MOTHER.
Alas, poor child!
Fortune forsook thee even at thy birth.
The heavens are overcast, the elements
Are turbid, and the very sea and winds
Are all combined against me. Thou, my child,
Know'st not the dark misfortunes into which
Thou art so early plunged, but happily
Lackest the power to comprehend thy fate.
What I would crave of thee, my life, since I
Must never more be blessed with seeing thee,
Is that thou never, never wilt forget
To say, as thou wert wont, thy Ave Mary;
For that bright queen of goodness, grace, and virtue
Can loosen all thy bonds and give thee freedom.
AYDAR.
Behold the wicked Christian, how she counsels
Her innocent child! You wish, then, that your child
Should, like yourself, continue still in error.
JUAN.
O mother, mother, may I not remain?
And must these Moors, then, carry me away?
MOTHER.
With thee, my child, they rob me of my treasures.
JUAN.
O, I am much afraid!
MOTHER.
'Tis I, my child,
Who ought to fear at seeing thee depart.
Thou wilt forget thy God, me, and thyself.
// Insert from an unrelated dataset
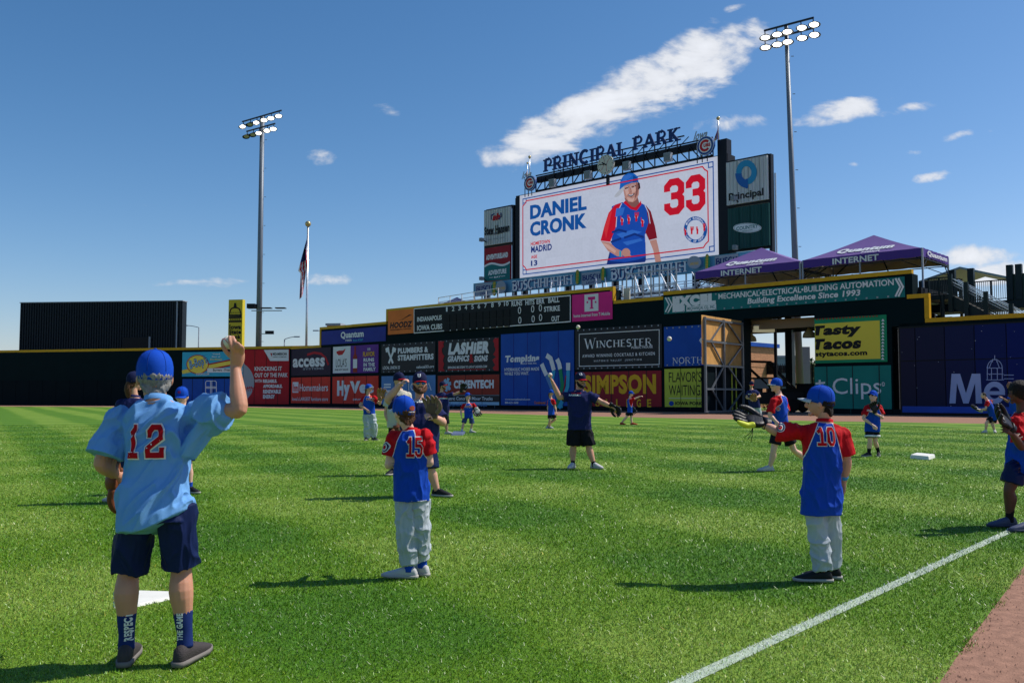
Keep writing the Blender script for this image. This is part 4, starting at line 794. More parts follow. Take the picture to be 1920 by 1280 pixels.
def club(px, py, r, w_):
    s_, z_ = WS.hit(px, py); o = empty('club_emblem', mw=WS.M @ Matrix.Translation((s_, z_, .8))); setp(o, 'round red and blue club emblem at the %s top corner of the board' % w_, 'emblem', 'round club emblems')
    k = r
    rdisc(k, -.3, 0).build('disc', mat('emblem_blue', (30, 72, 140), .5), o, mw=o.matrix_world)
    for j, (q, c) in enumerate(((1.0, M_wht), (.95, mat('emblem_blue', (30, 72, 140), .5)), (.74, M_wht))): 
        v = [(k * q * math.cos(6.2832 * i / 32), k * q * math.sin(6.2832 * i / 32), .006 * (j + 1)) for i in range(32)]; mesh_obj('ring', v, [tuple(range(32))], c, o, mw=o.matrix_world)
    v, f = strip([(.5 * k * math.cos(R(t)), .5 * k * math.sin(R(t))) for t in range(42, 320, 12)], .26 * k); mesh_obj('lettering', [(p[0], p[1], .03) for p in v], f, M_red, o, mw=o.matrix_world)
    v, f = fit(text_mesh('UBS', .06), -.18 * k, .62 * k, -.17 * k, .2 * k, .038); mesh_obj('lettering', v, f, M_red, o, mw=o.matrix_world)
    v, f = fit(text_mesh('Iowa', .04), -1.5 * k, .1 * k, .75 * k, 1.75 * k, -.1, shear=.35); mesh_obj('lettering', v, f, M_gry, o, mw=o.matrix_world)
    for xx in (-1.2 * k, -.6 * k, 0): MB().bar((xx, -1.6 * k, -.4), (xx, .8 * k, -.4), .08).build('bracket', M_dsteel, o, mw=o.matrix_world)
club(1001, 345.5, .95, 'left'); club(1329.5, 276, 1.02, 'right')
# ------------------------------------------------------------------ beer strip below the board
WB = cplane(119.0)
g = Sign('strip_banner', WB, 889, 1420, 533, 557, 468, 497.5, P_teal, 'long teal strip banner of repeated beer lettering running under the video board', 'banner', th=.12)
mb_ = mat('beer_blue', (90, 150, 180), .5, var=.3, vscale=.5); g.rect(890, 1419, 501.5, 527, mb_, extra=-.003)
for t, a_, b_, y0, y1 in (('BUSCHHHHHH', 961, 1075, 519, 540.5), ('BUSCHHHHHH', 1146, 1289, 494.5, 519)):
    g.text(t, a_ + .8, b_ + .8, y0 + .8, y1 + .8, M_navy, serif=True, t=.3, thin=.2, ser=.14, gap=.04); g.text(t, a_, b_, y0, y1, M_wht, serif=True, t=.2, thin=.12, ser=.09, gap=.06)
for t, a_, b_, y0, y1 in (('BUSCH', 894, 925, 535, 546), ('BUSCH', 1093, 1128, 514, 525), ('BUSCH', 1343, 1385, 482, 496)):
    g.rect(a_ - 1, b_ + 1, y0 - 4, y1 + 9, M_gry); g.text(t, a_, b_, y0, y1, M_navy, serif=True, t=.22, thin=.12, ser=.09, gap=.05); g.text('LIGHT', a_ + 8, b_ - 8, y1 + 2, y1 + 7, M_navy)
for x, y, hh in ((929, 541, 14), (1086, 520, 14), (1135, 514, 13), (1331, 492, 15)):
    g.disc(x, y, 5, hh, P_green)
    for i in range(9):
        for j in (-1.6, 0, 1.6): g.disc(x + j, y - hh + 3 + i * (hh * .2), .8, 1.2, P_gold, 'corn_print', n=6)
for x, y in ((946, 539), (1308, 493)): g.disc(x, y, 13 if x > 1000 else 9.5, 12, M_gry); g.text('UNFILTERED', x - 8, x + 8, y, y + 5, P_gold)
for i in range(30): s_ = g.w * i / 29; MB().box(s_ - .06, s_ + .06, -1.6, g.h, -.14, -.001).build('post', M_steel, g.root)
# ------------------------------------------------------------------ bleachers behind the wall
def rail(parent, a, b, n, h=1.0, m=M_alu, w=.07, mid=True, pick=0, mw=None, name='rail', pm_=None, post=None):
    a, b = Vector(a), Vector(b); up = Vector((0, 1, 0)) if mw is not None else Vector((0, 0, 1))
    MB().bar(a + up * h, b + up * h, w, up=Vector((0, 0, 1))).build('handrail', m, parent, mw=mw)
    if mid: MB().bar(a + up * h * .5, b + up * h * .5, w * .7).build('handrail', m, parent, mw=mw)
    for i in range(n + 1):
        p = a.lerp(b, i / n); MB().bar(p, p + up * h, post or w).build('post', m, parent, mw=mw)
    if pick:
        MB().bar(a + up * .1, b + up * .1, w * .7).build('handrail', m, parent, mw=mw); mb = MB()
        for i in range(1, pick):
            p = a.lerp(b, i / pick); MB().bar(p + up * .1, p + up * h, .035).build('baluster', m, parent, mw=mw)
bl = empty('bleachers', mw=WC.M); setp(bl, 'aluminium bleachers with white handrails rising behind the scoreboard wall', 'bleachers')
bx0, bx1 = WC.s_at(900, 540), WC.s_at(1420, 520)
for i in range(9):
    z = 7.3 + i * .62; d = -2.4 - i * 1.12
    a_ = bx0 + (0 if i < 9 else 0)
    MB().box(a_, bx1, z + .42, z + .47, d - .3, d).build('bench', M_alu, bl, mw=WC.M); MB().box(a_, bx1, z, z + .05, d - .75, d - .05).build('footboard', M_alu, bl, mw=WC.M)
    MB().box(a_, bx1, z - .3, z - .02, d - .8, d - .76).build('riser', M_steel, bl, mw=WC.M)
for i in range(11):
    s_ = bx0 + (bx1 - bx0) * i / 10; MB().bar((s_, 0, -3), (s_, 7.2, -3), .2).build('support', M_dsteel, bl, mw=WC.M); MB().bar((s_, 7.2, -2.6), (s_, 12.6, -12.3), .14).build('stringer', M_dsteel, bl, mw=WC.M)
    if i % 3 == 1:
        MB().bar((s_, 8.3, -2.4), (s_, 12.6, -10.6), .06).build('handrail', M_wht, bl, mw=WC.M); MB().bar((s_, 7.3, -2.4), (s_, 8.3, -2.4), .07).build('handrail', M_wht, bl, mw=WC.M); MB().bar((s_, 11.6, -10.6), (s_, 12.6, -10.6), .06).build('handrail', M_wht, bl, mw=WC.M)
rail(bl, (bx0, 12.0, -12.4), (bx1, 12.0, -12.4), 24, 1.1, M_wht, mw=WC.M)
# front rail runs: low one stepping up behind the scoreboard, taller panels at the pink banner
za = sz(1200, 560)[1]
rail(bl, (WC.s_at(1156, 550), za, -1.6), (WC.s_at(1250, 540), za, -1.6), 6, 2.6, M_steel, mw=WC.M, w=.1)
MB().box(WC.s_at(1152, 550), WC.s_at(1163, 550), za - .4, za + 1.3, -1.6, -1.45).build('end_panel', mat('cream_panel', (206, 202, 186), .6), bl, mw=WC.M)
p0 = (WC.s_at(800, 570), sz(806, 572)[1], -1.8); p1 = (WC.s_at(893, 540), sz(893, 535)[1] - 1.0, -3.4); rail(bl, p0, p1, 5, 1.0, M_wht, mw=WC.M)
zR = sz(1000, 556)[1]
for a_, b_ in ((805, 870), (872, 960), (962, 1060), (1062, 1150)):
    rail(bl, (WC.s_at(a_, 560), sz(a_, 571 - (a_ - 805) * .093)[1] - .7, -1.5), (WC.s_at(b_, 560), sz(b_, 571 - (b_ - 805) * .093)[1] - .7, -1.5), 4, 1.0, M_wht, mw=WC.M, mid=False)
for px in (1010, 1100, 1180, 1235, 1300): 
    s_ = WC.s_at(px, 540); MB().bar((s_, sz(px, 556 - (px - 1010) * .06)[1], -1.7), (s_ - 5.0, sz(px, 520 - (px - 1010) * .06)[1] + .9, -8), .09).build('handrail', M_wht, bl, mw=WC.M)
    MB().bar((s_ + 1.2, sz(px, 558 - (px - 1010) * .06)[1], -1.7), (s_ - 3.8, sz(px, 522 - (px - 1010) * .06)[1] + .9, -8), .09).build('handrail', M_wht, bl, mw=WC.M)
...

What else can I expect from thee, abandoned
At such a tender age, amongst a people
Full of deceit and all iniquity?
CRIER.
Silence, you villainous woman! if you would not
Have your head pay for what your tongue has done.
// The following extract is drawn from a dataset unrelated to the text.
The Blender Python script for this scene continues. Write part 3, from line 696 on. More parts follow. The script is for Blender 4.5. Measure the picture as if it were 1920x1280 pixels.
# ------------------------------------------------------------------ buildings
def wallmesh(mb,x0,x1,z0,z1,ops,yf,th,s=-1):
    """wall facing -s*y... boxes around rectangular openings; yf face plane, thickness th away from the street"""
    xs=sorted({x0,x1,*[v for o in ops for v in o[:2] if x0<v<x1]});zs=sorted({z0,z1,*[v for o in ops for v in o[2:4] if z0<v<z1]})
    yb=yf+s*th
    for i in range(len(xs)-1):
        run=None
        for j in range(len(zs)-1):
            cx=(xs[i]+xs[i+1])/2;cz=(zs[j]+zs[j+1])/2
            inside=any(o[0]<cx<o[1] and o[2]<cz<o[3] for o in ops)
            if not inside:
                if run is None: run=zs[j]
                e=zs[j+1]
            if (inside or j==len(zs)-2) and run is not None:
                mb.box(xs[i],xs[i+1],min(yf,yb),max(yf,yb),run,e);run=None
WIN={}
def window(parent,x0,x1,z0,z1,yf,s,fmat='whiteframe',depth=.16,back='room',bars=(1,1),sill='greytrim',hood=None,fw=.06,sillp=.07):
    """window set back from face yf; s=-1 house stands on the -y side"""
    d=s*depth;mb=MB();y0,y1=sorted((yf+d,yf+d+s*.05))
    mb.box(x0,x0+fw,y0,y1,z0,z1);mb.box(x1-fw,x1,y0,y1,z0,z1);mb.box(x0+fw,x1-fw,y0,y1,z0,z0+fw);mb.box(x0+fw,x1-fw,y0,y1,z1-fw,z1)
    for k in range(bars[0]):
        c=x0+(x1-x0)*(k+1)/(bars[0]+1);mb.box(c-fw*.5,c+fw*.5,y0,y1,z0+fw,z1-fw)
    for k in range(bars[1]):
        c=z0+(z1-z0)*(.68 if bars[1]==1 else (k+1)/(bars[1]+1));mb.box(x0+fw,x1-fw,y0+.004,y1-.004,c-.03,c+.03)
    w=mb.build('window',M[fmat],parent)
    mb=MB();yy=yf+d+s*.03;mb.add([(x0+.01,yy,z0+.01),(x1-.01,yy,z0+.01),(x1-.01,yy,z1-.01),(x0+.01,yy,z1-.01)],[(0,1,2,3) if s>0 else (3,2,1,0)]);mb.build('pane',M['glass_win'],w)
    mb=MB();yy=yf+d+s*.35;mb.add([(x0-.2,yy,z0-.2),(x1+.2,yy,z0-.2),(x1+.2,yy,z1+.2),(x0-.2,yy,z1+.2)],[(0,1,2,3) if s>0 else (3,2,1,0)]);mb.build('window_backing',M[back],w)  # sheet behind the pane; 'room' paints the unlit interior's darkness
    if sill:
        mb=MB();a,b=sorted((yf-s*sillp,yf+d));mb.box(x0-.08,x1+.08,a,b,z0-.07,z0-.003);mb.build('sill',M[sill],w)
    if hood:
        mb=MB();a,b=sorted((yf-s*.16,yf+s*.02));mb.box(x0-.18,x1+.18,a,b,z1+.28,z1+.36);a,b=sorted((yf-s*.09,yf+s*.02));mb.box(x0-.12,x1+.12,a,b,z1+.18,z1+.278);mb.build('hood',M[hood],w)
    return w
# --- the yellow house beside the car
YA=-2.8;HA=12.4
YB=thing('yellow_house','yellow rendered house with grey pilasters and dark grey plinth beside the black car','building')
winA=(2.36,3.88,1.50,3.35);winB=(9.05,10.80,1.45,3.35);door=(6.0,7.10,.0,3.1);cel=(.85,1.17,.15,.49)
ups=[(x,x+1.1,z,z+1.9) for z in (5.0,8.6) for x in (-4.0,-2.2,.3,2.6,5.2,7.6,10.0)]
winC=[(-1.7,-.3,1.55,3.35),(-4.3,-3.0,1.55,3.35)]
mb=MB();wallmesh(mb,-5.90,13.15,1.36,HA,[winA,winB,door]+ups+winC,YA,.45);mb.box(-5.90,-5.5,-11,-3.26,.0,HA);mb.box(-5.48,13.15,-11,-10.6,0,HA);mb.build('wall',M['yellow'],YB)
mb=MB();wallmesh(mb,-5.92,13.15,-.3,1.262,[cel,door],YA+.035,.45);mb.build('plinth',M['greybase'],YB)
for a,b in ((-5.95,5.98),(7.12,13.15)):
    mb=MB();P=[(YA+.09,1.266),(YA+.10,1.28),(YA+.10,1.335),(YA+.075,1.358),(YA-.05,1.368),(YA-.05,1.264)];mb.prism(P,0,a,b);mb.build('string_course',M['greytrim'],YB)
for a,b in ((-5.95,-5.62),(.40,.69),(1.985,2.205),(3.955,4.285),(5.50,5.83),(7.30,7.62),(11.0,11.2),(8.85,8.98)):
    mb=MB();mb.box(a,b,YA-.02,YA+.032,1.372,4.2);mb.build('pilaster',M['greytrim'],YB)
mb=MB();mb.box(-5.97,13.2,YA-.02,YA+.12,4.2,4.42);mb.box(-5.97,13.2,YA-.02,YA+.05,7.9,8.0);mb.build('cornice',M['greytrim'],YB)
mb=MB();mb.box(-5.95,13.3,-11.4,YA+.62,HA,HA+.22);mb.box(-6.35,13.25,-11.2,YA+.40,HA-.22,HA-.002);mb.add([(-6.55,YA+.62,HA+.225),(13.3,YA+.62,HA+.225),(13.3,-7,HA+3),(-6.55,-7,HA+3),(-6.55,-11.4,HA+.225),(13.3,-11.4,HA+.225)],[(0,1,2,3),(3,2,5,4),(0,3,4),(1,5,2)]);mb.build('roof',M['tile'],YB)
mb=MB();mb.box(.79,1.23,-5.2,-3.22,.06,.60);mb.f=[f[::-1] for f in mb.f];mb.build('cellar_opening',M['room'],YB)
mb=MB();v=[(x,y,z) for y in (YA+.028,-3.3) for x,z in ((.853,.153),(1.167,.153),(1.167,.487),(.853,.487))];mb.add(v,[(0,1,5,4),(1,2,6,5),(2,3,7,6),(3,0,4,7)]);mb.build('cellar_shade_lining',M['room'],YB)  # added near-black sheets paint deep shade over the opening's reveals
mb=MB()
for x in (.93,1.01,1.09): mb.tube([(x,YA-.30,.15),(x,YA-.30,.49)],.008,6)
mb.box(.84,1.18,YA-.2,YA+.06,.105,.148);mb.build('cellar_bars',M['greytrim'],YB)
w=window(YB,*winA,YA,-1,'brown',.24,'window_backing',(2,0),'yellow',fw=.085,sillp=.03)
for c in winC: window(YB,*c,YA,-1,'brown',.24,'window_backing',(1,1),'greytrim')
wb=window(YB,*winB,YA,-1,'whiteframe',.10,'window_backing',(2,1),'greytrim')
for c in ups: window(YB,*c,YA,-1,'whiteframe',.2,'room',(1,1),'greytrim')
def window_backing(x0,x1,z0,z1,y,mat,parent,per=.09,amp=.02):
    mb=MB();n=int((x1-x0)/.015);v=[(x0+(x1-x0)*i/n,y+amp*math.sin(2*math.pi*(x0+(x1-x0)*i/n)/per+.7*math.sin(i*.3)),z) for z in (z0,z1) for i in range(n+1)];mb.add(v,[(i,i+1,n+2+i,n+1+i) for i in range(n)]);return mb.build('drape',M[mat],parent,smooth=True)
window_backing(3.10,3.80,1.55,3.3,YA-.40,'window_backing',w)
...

From this scene we gladly avert the countenance, while, from the bottom of our hearts, we send our sympathies to the unhappy sufferers. Fain would we avert their fate; fain would we destroy the system of slavery, that has made them wretched and their masters cruel. And yet we would not judge with harshness an Algerine slave owner. He has been reared in a religion of slavery; he has learned to regard Christians, "guilty of a skin not colored like his own," as lawful prey; and has found sanctions for his conduct in the injunctions of the Koran, in the custom of his country, and in the instinctive dictates of an imagined self-interest. It is, then, the "peculiar institution" which we are aroused to execrate, rather than the Algerine slave masters, who glory in its influence, and,
so perfect is their misery,
Not once perceive their foul disfigurement,
But boast themselves more comely than before.
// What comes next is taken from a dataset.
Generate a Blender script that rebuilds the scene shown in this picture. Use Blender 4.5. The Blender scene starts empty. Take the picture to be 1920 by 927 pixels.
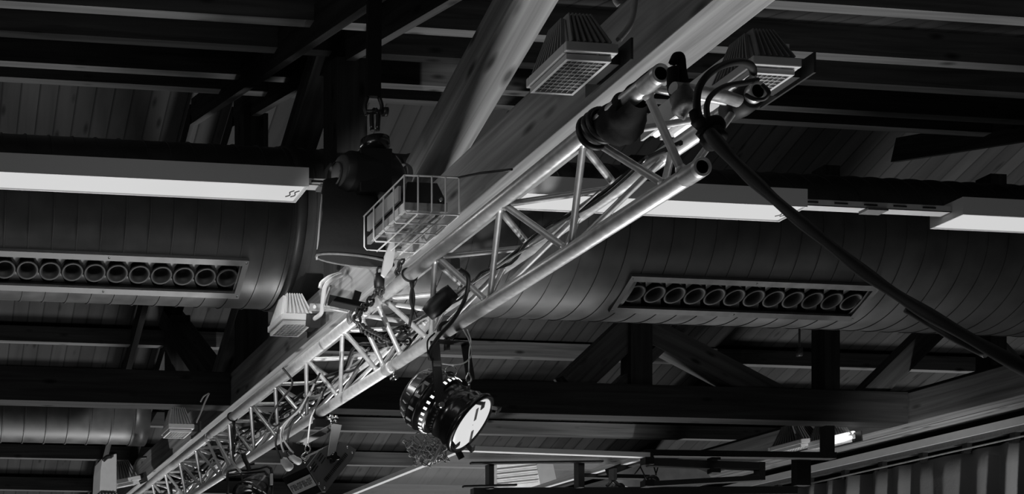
import bpy, math, random
from mathutils import Vector, Matrix
R = random.Random(7)
H = 4.0                      # eye height above the hall floor (the photographer stands on a gallery)
# ---------------------------------------------------------------- camera, world, lights
F, CX, CY = 2206.0, 70.0, 1273.0
PSI = math.atan(245 / 2206.0); SN, CS = math.sin(PSI), math.cos(PSI)
sc = bpy.context.scene
cd = bpy.data.cameras.new('camera'); cam = bpy.data.objects.new('camera', cd)
sc.collection.objects.link(cam); sc.camera = cam
cam.location = (0, 0, H); cam.rotation_euler = (math.radians(90), 0, -PSI)
cd.sensor_width = 36; cd.lens = F / 1920 * 36
cd.shift_x = (960 - CX) / 1920; cd.shift_y = (CY - 463.5) / 1920
cd.clip_start = 0.05; cd.clip_end = 100
sc.view_settings.view_transform = 'Standard'; sc.view_settings.look = 'None'
sc.view_settings.exposure = 0.0; sc.view_settings.gamma = 1; sc.view_settings.use_curve_mapping = False

w = bpy.data.worlds.new('world'); sc.world = w; w.use_nodes = True
nt = w.node_tree; bg = nt.nodes['Background']
tc = nt.nodes.new('ShaderNodeTexCoord'); sp = nt.nodes.new('ShaderNodeSeparateXYZ')
rp = nt.nodes.new('ShaderNodeValToRGB')
mp = nt.nodes.new('ShaderNodeMapRange'); mp.inputs['From Min'].default_value = -1; mp.inputs['From Max'].default_value = 1
nt.links.new(tc.outputs['Generated'], sp.inputs[0]); nt.links.new(sp.outputs['Z'], mp.inputs['Value'])
nt.links.new(mp.outputs[0], rp.inputs[0]); nt.links.new(rp.outputs[0], bg.inputs[0])
e = rp.color_ramp.elements
e[0].position = 0.0; e[0].color = (1, 1, 1, 1)
e[1].position = 0.065; e[1].color = (0.0, 0.0, 0.0, 1)
m1 = e.new(0.03); m1.color = (.6, .6, .6, 1)
bg.inputs[1].default_value = 1.5

def V(u, s, v): return Vector((u, s, v + H))
def lamp(name, kind, loc, target, power, size=1.0, sizey=None, spot=None, blend=.3):
    d = bpy.data.lights.new(name, kind); d.energy = power
    if kind == 'AREA':
        d.shape = 'RECTANGLE'; d.size = size; d.size_y = sizey or size
    if kind == 'SUN': d.angle = math.radians(size)
    if kind == 'SPOT':
        d.spot_size = math.radians(spot); d.spot_blend = blend; d.shadow_soft_size = size
    o = bpy.data.objects.new(name, d); sc.collection.objects.link(o)
    o.location = loc; o.rotation_euler = (Vector(target) - Vector(loc)).to_track_quat('-Z', 'Y').to_euler()
    return o
lamp('bounce_from_floor', 'SUN', V(0, 0, -3), V(-.36, -.36, -2), 2.2, 13)
# stage spots light the middle and far truss; the other lamps are added, unseen
lamp('added_key_overhead', 'AREA', V(0.6, 3.3, 2.2), V(1.9, 4.0, 1.4), 1.5, 1.6, .25)  # unseen lamp added as key for the truss pipes
lamp('stage_spot_middle', 'SPOT', V(-0.9, 1.6, -1.0), V(2.05, 5.05, 1.68), 1000, .05, spot=13, blend=.5)
lamp('stage_spot_far', 'SPOT', V(-1.6, 4.0, -1.4), V(1.95, 9.3, 1.75), 700, .05, spot=11, blend=.25)
lamp('added_key_near', 'SPOT', V(-1.5, 2.1, 1.72), V(1.93, 4.3, 1.45), 60, .12, spot=26, blend=.9)  # extra spot added to brighten the nearest truss section
lamp('added_fill_curtain', 'SPOT', V(6.3, 3.2, -1.6), V(7.42, 8.0, 1.0), 900, .1, spot=30, blend=.7)  # no known lamp here; added so the curtain folds show
lamp('added_fill_back', 'SPOT', V(3.6, 6.6, -.6), V(4.9, 9.3, 1.55), 520, .1, spot=34, blend=.6)  # invented source that brightens the backboard and pale shapes behind it
lamp('added_fill_right', 'AREA', V(7.0, 2.5, -1.2), V(3.5, 6.5, 2.2), 6, 2.5, 1.2)  # area fill added low at right, no window modelled
lamp('added_fill_left', 'AREA', V(-4.5, 3.0, -0.8), V(1.0, 8.0, 2.6), 4, 2.5, 1.2)  # second low fill, added on the left to reach the undersides

# ---------------------------------------------------------------- pixel ray helpers (world point on a known plane)
def pd(px, py, d):
    l = (px - CX) / F * d
    return V(l * CS + d * SN, d * CS - l * SN, (CY - py) / F * d)
def ps(px, py, s):
    a = (px - CX) / F; return pd(px, py, s / (CS - a * SN))
def pu(px, py, u):
    a = (px - CX) / F; return pd(px, py, u / (a * CS + SN))
def pv(px, py, v): return pd(px, py, v * F / (CY - py))

# ---------------------------------------------------------------- materials
MATS = {}
def newmat(name):
    m = bpy.data.materials.new(name); m.use_nodes = True; MATS[name] = m
    return m, m.node_tree, m.node_tree.nodes['Principled BSDF']
def g(c): return (c, c, c, 1)
def plain(name, c, rough=.5, metal=0., emit=0., bump=0., bs=60, var=0., spec=.5):
    m, t, b = newmat(name)
    b.inputs['Base Color'].default_value = g(c); b.inputs['Roughness'].default_value = rough
    b.inputs['Metallic'].default_value = metal; b.inputs['Specular IOR Level'].default_value = spec
    if emit:
        b.inputs['Emission Color'].default_value = g(1); b.inputs['Emission Strength'].default_value = emit
    if var or bump:
        tc = t.nodes.new('ShaderNodeTexCoord'); n = t.nodes.new('ShaderNodeTexNoise')
        n.inputs['Scale'].default_value = bs; n.inputs['Detail'].default_value = 4
        t.links.new(tc.outputs['Object'], n.inputs['Vector'])
        if var:
            mr = t.nodes.new('ShaderNodeMapRange'); mr.inputs['From Min'].default_value = .3; mr.inputs['From Max'].default_value = .7
            mr.inputs['To Min'].default_value = c * (1 - var); mr.inputs['To Max'].default_value = c * (1 + var)
            t.links.new(n.outputs['Fac'], mr.inputs['Value']); t.links.new(mr.outputs[0], b.inputs['Base Color'])
            mr2 = t.nodes.new('ShaderNodeMapRange')
            mr2.inputs['To Min'].default_value = max(.05, rough - .15); mr2.inputs['To Max'].default_value = rough + .15
            t.links.new(n.outputs['Fac'], mr2.inputs['Value']); t.links.new(mr2.outputs[0], b.inputs['Roughness'])
        if bump:
            bp = t.nodes.new('ShaderNodeBump'); bp.inputs['Strength'].default_value = bump; bp.inputs['Distance'].default_value = .004
            t.links.new(n.outputs['Fac'], bp.inputs['Height']); t.links.new(bp.outputs[0], b.inputs['Normal'])
    return m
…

But there is reason to believe that the sufferings of the white slaves were not often greater than is the natural incident of slavery. There is an important authority which presents this point in an interesting light. It is that of General Eaton, for some time consul of the United States at Tunis, and whose name is not without note in the painful annals of war. In a letter to his wife, dated at Tunis, April 6, 1799, and written amidst opportunities of observation such as few have enjoyed, he briefly describes the condition of this unhappy class, illustrating it by a comparison less flattering to our country than to Barbary. "Many of the Christian slaves," he says, "have died of grief, and the others linger out a life less tolerable than death. Alas! remorse seizes my whole soul, when I reflect that this is, indeed, a copy of the very barbarity which my eyes have seen in my own native country. And yet we boast of liberty and national justice. How frequently have I seen in the Southern States of our own country weeping mothers leading guiltless infants to the sales with as deep anguish as if they led them to the slaughter, and yet felt my bosom tranquil in the view of these aggressions upon defenceless humanity! But when I see the same enormities practised upon beings whose complexion and blood claim kindred with my own, I curse the perpetrators, and weep over the wretched victims of their rapacity. Indeed, truth and justice demand from me the confession that the Christian slaves among the barbarians of Africa are treated with more humanity than the African slaves among the professing Christians of civilized America; and yet here sensibility bleeds at every pore for the wretches whom fate has doomed to slavery."[134]